— begin —

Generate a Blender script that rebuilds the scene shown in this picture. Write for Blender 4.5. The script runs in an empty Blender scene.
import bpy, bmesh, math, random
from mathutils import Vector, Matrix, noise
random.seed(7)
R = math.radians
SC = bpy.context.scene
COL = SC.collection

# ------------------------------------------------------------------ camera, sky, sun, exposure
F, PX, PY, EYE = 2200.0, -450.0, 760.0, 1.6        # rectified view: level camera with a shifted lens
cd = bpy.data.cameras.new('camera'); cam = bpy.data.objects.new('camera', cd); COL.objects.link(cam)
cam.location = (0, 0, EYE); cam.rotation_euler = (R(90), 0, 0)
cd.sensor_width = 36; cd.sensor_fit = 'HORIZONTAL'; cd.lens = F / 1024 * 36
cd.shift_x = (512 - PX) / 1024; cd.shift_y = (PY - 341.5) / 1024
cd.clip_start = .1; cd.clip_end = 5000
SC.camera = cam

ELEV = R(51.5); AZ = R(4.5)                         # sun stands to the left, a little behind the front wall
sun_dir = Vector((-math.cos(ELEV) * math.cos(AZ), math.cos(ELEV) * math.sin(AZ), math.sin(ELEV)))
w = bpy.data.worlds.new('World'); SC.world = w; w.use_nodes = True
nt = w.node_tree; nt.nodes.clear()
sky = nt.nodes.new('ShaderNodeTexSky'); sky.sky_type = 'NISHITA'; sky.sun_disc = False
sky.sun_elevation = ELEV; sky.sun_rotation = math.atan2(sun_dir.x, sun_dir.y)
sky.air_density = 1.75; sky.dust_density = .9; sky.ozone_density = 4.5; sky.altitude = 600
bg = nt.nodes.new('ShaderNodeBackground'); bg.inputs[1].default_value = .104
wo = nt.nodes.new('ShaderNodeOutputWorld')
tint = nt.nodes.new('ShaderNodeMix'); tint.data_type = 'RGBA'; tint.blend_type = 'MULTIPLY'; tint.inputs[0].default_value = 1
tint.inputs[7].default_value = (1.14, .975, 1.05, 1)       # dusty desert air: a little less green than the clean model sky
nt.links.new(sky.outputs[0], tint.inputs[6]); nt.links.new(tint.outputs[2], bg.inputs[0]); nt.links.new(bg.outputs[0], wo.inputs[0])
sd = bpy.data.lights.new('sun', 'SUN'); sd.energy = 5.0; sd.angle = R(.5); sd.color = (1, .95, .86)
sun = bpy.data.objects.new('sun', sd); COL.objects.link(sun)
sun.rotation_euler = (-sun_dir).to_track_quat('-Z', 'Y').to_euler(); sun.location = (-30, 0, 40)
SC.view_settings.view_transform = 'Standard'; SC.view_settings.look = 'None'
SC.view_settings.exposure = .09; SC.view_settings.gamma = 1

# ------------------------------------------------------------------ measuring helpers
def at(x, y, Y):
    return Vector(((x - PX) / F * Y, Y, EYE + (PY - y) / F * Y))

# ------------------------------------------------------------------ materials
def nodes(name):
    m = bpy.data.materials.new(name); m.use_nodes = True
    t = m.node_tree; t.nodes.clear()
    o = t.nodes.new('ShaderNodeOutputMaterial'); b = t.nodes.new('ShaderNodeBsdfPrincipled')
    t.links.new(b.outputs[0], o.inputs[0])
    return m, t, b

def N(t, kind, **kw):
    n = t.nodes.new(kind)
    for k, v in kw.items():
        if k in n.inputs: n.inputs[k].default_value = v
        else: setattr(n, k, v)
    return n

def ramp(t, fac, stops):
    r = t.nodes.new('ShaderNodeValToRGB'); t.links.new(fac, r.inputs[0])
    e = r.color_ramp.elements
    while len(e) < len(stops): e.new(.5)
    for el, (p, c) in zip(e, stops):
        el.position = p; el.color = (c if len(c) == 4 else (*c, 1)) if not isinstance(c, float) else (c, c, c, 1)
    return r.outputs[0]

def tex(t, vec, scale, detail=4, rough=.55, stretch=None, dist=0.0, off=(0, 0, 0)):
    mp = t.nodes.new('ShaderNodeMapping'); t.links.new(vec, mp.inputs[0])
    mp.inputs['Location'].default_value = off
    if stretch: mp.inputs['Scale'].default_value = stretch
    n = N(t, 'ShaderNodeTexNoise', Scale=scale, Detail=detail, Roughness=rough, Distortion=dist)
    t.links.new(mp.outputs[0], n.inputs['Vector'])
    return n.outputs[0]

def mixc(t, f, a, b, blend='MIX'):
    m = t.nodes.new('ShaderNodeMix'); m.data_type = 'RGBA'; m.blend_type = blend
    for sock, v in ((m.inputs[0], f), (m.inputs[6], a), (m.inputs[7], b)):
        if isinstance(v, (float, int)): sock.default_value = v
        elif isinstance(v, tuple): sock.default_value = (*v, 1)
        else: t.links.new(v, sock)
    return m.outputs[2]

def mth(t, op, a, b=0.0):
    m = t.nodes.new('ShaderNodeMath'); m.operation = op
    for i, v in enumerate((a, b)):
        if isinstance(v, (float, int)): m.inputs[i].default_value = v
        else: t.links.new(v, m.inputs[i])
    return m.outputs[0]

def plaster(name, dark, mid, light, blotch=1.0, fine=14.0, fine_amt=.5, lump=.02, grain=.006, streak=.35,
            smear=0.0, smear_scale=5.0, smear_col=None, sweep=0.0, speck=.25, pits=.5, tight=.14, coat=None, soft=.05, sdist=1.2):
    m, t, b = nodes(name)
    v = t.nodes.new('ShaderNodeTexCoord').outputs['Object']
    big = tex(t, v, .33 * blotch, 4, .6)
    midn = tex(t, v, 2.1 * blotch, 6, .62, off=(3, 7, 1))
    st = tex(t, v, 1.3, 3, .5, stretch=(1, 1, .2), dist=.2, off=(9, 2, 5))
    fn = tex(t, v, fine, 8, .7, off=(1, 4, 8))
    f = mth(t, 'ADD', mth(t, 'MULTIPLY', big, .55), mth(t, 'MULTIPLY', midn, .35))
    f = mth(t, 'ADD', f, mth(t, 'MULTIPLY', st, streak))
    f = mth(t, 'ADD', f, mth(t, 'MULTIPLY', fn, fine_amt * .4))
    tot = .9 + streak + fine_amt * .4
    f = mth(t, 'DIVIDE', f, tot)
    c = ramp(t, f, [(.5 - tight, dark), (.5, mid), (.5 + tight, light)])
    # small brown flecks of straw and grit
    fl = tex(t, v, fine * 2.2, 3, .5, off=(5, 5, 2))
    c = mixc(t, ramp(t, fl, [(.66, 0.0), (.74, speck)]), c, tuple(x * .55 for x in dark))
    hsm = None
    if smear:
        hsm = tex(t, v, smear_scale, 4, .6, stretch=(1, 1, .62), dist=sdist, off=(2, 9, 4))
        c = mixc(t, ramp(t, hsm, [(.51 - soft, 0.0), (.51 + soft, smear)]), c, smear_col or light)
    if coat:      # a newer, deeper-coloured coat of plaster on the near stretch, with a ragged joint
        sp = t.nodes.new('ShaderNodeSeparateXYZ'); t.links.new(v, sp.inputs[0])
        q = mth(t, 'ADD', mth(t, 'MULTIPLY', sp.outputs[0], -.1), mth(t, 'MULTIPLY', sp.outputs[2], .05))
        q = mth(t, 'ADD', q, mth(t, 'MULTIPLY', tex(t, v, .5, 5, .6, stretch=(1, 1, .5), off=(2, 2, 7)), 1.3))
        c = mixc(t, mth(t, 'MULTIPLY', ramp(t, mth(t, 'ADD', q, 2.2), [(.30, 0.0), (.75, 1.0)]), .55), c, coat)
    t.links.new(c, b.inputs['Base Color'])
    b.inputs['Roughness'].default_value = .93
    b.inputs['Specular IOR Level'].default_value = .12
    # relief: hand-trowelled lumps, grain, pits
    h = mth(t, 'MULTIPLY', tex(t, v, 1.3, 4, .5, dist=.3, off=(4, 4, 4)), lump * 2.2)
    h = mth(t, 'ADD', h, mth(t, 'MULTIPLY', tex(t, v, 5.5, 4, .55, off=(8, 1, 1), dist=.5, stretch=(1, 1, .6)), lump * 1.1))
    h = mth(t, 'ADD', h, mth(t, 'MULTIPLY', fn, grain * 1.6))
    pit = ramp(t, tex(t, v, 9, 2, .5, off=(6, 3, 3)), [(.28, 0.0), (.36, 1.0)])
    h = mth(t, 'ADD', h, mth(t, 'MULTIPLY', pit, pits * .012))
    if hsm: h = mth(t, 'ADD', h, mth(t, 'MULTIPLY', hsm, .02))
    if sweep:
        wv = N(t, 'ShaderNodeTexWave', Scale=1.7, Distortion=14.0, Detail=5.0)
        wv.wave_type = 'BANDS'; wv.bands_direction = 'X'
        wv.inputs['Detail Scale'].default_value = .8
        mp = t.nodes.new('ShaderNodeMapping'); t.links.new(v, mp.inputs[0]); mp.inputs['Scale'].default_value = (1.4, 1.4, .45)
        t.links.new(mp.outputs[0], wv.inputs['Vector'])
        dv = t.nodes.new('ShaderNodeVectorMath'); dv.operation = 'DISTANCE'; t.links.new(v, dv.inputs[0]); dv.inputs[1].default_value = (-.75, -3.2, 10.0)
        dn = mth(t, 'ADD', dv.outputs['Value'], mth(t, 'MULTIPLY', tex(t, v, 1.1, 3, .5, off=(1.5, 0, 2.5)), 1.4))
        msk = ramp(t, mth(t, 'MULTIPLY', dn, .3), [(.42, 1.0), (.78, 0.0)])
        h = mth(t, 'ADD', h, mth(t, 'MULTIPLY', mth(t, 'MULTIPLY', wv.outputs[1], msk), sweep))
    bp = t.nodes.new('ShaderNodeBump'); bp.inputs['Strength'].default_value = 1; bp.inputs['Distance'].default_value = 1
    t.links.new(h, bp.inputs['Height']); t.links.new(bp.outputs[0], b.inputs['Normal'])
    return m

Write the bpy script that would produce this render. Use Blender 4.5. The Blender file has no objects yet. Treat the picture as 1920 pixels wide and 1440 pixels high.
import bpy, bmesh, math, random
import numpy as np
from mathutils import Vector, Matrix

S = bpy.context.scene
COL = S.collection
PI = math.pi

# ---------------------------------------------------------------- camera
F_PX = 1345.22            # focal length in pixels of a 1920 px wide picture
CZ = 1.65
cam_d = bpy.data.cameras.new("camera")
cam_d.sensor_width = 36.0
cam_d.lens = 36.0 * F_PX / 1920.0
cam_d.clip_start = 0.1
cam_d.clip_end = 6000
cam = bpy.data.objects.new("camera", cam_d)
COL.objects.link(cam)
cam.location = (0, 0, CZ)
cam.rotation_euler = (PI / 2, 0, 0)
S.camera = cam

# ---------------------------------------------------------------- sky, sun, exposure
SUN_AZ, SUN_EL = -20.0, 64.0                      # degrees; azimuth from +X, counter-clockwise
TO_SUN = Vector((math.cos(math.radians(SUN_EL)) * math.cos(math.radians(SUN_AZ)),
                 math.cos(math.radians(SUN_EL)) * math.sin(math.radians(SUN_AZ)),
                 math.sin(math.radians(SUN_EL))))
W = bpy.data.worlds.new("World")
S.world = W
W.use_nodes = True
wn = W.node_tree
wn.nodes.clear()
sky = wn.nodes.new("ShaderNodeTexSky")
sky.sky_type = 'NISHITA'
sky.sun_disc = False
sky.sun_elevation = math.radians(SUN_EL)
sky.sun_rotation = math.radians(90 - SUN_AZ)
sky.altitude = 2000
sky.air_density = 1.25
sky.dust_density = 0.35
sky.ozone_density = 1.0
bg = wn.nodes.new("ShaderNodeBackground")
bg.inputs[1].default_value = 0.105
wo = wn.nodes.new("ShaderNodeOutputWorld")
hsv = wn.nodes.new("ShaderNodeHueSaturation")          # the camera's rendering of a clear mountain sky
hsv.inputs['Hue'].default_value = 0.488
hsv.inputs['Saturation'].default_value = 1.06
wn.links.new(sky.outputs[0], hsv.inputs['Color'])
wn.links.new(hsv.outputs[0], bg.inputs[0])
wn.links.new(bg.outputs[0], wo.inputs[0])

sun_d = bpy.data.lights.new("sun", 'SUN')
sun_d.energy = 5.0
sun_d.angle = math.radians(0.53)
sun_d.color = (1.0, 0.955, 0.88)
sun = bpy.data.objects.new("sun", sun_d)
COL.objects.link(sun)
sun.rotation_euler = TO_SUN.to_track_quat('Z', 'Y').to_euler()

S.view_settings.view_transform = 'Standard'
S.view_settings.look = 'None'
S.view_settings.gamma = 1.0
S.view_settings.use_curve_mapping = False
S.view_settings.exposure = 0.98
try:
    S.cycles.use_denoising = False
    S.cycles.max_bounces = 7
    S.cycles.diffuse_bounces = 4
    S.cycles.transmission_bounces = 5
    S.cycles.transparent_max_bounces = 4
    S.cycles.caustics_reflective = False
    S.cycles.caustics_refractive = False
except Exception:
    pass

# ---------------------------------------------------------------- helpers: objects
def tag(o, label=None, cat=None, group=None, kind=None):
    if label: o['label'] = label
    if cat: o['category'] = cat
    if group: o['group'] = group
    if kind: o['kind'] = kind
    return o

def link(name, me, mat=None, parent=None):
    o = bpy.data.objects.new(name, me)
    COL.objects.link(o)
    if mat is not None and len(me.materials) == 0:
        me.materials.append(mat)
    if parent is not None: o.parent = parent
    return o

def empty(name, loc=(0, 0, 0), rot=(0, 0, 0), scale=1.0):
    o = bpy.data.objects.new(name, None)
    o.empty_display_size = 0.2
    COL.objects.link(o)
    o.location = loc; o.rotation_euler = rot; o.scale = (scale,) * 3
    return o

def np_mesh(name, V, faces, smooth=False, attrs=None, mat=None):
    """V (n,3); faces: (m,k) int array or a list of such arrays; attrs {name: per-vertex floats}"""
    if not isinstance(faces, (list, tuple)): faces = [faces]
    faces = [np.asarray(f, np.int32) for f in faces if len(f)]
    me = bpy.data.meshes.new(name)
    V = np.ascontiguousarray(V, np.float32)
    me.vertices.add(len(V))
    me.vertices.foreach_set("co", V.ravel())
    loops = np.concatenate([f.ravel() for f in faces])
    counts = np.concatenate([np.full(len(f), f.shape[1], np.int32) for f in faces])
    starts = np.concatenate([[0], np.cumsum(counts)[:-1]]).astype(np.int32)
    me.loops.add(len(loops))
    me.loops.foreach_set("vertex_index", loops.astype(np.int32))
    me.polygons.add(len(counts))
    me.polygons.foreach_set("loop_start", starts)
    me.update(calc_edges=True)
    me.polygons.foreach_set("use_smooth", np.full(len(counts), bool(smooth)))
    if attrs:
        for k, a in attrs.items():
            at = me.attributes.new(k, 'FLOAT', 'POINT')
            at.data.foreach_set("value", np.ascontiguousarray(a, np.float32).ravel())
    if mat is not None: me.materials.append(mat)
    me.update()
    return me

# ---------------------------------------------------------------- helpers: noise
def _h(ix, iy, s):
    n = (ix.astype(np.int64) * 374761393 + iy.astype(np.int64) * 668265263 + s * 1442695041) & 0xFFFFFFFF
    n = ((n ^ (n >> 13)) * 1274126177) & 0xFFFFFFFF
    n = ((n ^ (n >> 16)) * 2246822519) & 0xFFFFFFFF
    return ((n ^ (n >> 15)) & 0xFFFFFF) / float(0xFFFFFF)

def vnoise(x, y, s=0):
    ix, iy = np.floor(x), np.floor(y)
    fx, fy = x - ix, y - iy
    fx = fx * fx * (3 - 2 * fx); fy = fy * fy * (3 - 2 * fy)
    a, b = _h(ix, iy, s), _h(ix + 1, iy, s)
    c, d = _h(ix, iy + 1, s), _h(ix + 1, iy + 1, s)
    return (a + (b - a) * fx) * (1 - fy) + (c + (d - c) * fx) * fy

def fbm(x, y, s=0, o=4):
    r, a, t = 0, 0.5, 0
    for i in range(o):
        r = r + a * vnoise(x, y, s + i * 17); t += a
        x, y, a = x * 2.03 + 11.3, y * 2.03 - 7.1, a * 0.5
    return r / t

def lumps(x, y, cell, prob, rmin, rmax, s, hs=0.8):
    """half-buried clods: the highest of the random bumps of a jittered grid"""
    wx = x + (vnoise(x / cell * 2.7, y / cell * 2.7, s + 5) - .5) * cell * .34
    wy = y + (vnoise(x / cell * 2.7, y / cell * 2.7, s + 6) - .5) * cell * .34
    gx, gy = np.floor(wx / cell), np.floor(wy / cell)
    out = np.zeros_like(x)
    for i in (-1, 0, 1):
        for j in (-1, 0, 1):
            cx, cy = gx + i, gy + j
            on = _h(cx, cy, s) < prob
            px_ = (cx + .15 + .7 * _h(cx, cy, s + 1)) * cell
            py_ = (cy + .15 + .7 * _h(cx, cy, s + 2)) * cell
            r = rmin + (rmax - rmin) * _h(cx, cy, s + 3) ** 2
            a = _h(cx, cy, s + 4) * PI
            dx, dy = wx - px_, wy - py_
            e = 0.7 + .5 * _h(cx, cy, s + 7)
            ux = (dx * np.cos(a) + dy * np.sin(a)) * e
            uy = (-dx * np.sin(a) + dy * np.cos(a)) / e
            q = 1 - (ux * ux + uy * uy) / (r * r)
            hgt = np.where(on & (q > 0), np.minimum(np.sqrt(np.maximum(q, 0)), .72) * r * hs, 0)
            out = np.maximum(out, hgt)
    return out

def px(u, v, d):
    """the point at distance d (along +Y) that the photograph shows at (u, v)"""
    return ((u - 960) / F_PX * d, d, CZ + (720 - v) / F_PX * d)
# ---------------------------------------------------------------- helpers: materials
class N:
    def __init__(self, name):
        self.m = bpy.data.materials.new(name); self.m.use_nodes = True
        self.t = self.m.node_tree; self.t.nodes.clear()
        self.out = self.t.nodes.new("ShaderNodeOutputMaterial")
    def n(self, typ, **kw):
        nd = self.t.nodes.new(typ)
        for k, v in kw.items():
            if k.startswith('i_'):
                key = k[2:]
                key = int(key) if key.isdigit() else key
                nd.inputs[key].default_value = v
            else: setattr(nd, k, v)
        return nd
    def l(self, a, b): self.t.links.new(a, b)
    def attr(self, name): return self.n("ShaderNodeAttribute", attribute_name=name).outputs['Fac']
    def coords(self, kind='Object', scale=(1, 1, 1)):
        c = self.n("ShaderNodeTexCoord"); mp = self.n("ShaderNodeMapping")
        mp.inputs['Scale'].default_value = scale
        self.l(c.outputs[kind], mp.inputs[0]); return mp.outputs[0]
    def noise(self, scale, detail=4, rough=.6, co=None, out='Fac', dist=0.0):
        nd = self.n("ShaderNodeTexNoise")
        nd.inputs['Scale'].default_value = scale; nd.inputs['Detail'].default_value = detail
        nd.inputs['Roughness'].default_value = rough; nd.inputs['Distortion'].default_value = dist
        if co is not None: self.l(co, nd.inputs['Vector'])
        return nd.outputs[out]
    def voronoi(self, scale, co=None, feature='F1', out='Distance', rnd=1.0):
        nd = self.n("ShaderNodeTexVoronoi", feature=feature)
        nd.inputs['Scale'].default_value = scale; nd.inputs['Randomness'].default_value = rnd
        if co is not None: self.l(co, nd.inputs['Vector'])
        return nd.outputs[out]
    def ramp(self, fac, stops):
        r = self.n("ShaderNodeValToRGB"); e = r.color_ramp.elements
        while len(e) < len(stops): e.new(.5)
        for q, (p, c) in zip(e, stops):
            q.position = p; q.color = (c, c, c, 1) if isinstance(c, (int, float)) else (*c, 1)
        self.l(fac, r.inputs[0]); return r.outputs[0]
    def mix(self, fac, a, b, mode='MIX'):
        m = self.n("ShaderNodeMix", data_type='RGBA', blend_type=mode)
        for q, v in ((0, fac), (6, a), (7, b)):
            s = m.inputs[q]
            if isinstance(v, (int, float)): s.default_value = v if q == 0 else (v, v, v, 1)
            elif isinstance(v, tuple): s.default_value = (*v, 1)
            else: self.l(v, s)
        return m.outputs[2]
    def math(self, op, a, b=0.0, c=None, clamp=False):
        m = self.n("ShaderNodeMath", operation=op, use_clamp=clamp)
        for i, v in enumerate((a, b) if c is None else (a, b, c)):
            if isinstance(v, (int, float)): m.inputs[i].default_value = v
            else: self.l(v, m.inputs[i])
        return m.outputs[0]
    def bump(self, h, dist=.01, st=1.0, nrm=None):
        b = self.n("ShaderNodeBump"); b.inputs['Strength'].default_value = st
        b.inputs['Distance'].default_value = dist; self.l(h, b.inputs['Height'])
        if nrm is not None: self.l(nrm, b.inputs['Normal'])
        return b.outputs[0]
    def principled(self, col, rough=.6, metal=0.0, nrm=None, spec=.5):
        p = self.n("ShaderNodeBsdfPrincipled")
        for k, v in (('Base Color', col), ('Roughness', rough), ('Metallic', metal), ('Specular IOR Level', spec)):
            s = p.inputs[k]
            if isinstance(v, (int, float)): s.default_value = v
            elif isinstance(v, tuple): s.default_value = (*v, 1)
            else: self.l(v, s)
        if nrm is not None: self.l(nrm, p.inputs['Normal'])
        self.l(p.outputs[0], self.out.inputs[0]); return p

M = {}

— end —

Select and copy every line from the records that includes the word "pixels".

Write the bpy script that would produce this render. Use Blender 4.5. The Blender file has no objects yet. Treat the picture as 1920 pixels wide and 1440 pixels high.
F_PX = 1345.22            # focal length in pixels of a 1920 px wide picture